The Tagalog version of Laing uses just the leaves of the gabi (taro), and is sometimes not even a bit spicy (example: Goldilocks Laing). The ingredients are minimal -- sometimes just the shredded taro leaves and coconut milk.

The authentic, Bicolano Laing uses the stalks as well and is made special by the addition of pork and fresh shrimp. The sili is "all you can" -- all you can put, all you can possibly take. :) The serving/presentation is just as special and detailed -- the laing mixture is wrapped in gabi leaves and topped with curdled coconut cream. Real laing is eaten not in spoonfuls but by the pinch -- because that's the only way you can stand the level of spice.

Don't worry though, for in this recipe I scaled down the spiciness to tolerable levels. But of course this won't be real Laing if it's not kick-ass maanghang.

Warning: If you're on a diet and need to avoid eating rice, READ NO FURTHER. :)


LAING

What's In It?

5 bunches gabi leaves and stalks -- drier, better
2 large cans coconut cream, or 6 cups coconut cream (from 2 coconuts)
1/2 kilo pork liempo, diced
100 g. small shrimps, (alamang) fresh, not salted
3 teaspoons brown sugar (optional)
1 large onion, peeled and sliced finely
1 large knob of ginger, peeled and diced finely
5 cloves garlic, peeled and minced
6 pcs. finger chilies, sliced diagonally into thin rings
5 pcs. ripe siling labuyo
1/8 cup cooking oil
1 shrimp broth cube
1 pork broth cube

Kitchen Conjugations:

PREPS-- Cut the gabi leaves off from the stalks. Check for the largest and best leaves (those with the least tears or holes) and set them aside (you will need about 8 to 10). Shred the rest using your fingers or kitchen scissors. Set aside.

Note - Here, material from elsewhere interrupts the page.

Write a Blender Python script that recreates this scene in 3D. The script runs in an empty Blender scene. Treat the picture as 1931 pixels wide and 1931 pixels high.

Cut off the prickly part of the stalks and discard. Carefully peel skin from the gabi stalks and set aside (for use in tying the wraps later). Dice the peeled stalks into bits, set aside.

MAKING THE FILLING -- In a deep frying pan or wok heat oil then saute onions, ginger and garlic for one minute. Add in pork and sliced chilies, stir frying for 3 minutes or until pork loses pink tint and is half cooked. Add in alamang, brown sugar (if using) and diced stalks. Stir fry for 2 minutes.

Pour in 2/3 cup of the coconut cream. Stir to combine. Reduce heat and let the simmer for 3 minutes or until the stalks are tender. Add the shredded gabi leaves and cook for 3 minutes more. Remove pan from fire when the leaves have wilted.

WRAPPING UP -- Put the whole gabi leaves on a flat surface. Spoon about 3 tablespoons of the cooked mixture over each leaf, avoiding any tears or holes. Fold the leaves into a square, making the edges overlap. Secure and tie each wrap with the gabi skin strips. Repeat until all the mixture has been wrapped.

COCO CREAM BATH -- In the same deep pan or wok, heat coconut cream, broth cubes and siling labuyo to a pre-boil. Squish siling labuyo to allow the spice to meld with the coconut cream. Simmer for half a minute then carefully add in laing wraps. Let boil and simmer until the coconut cream gets reduced to half of its original volume.

Serve with hot, steaming rice, fried galunggong or tilapia, and glasses of water. :)

This is my entry to the 20th edition of Lasang Pinoy, which features wraps as a way of Filipino cooking and food presentation. Read more about the theme here.

2 comments:

Helen said...

Hi Anne,

Just to let you know, this looks yummy, but you know this is called "pinangat" in Bicol. Laing is really the shredded gabi (taro) leaves cooked in coconut milk with some chili (others would put small pieces of either pork or shrimp.